Thursday, November 26, 2020

Letter 2: Dear Dad

 I wish you’d realized how lonely I was as a child and that I desperately needed a parent to be a parent. I needed someone in the family to “be the adult” and set boundaries up front, not retroactively. I wanted to spend time with you, but like Mom, you put your work first. 


I’m not sure why your adult issues were passed on to us kids. I never needed to know about your still-festering anger about your ex-wife, or your desperation to make up for the time you didn’t talk to your mother by trying to force that relationship on us. I know you had very traditional views on who ran the house and how, but your inflexibility caused strife between you and mom - which was another thing that, as a child, I didn’t need to hear about.
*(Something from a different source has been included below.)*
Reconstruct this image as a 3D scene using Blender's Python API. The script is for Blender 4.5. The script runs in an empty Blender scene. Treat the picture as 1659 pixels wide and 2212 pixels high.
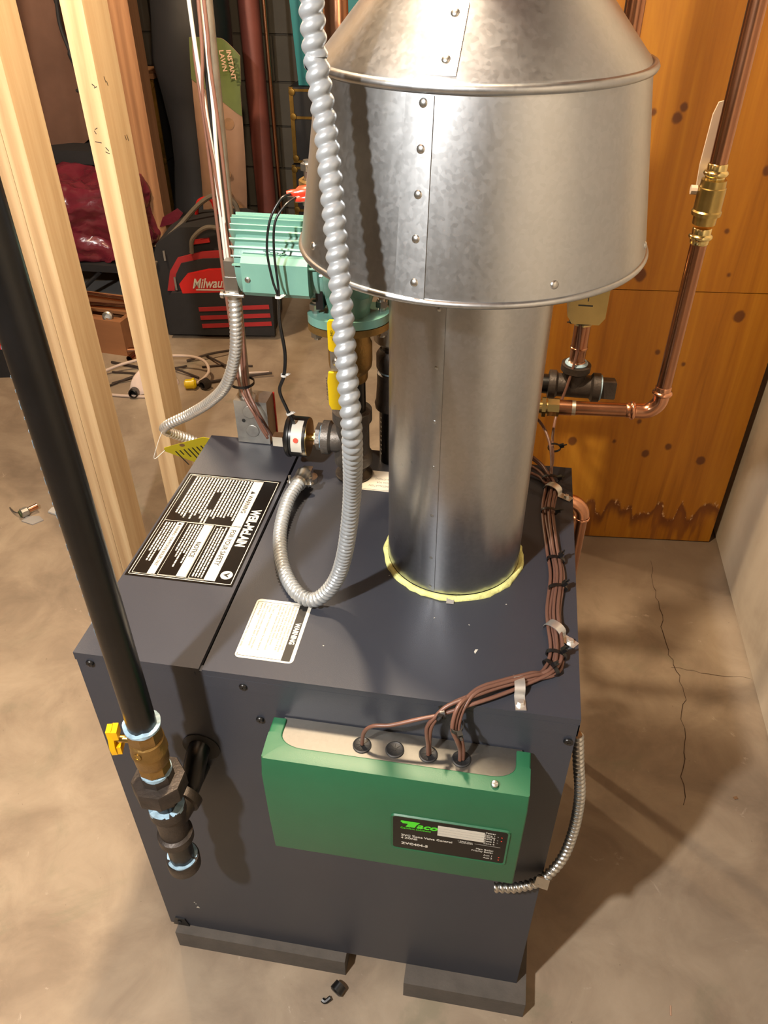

I don’t know why you chose to absent yourself from your family, but it was effective. I don’t know why you didn’t serve as a check against Mom’s excesses, but avoiding that didn’t help any of us. I wanted to spend time with you as a child, but you made it very difficult. Was it easier to just turn a blind eye and a deaf ear?


I know you didn’t want kids really, but I tried to be the best non-kid kid I could be. I learned to play chess, poker, and how to shoot pool. I learned about the space program because of your enthusiasm. I tried not to ask for things too much and I tried to be as easy-going with you as I could. I tried, Daddy - why didn’t you?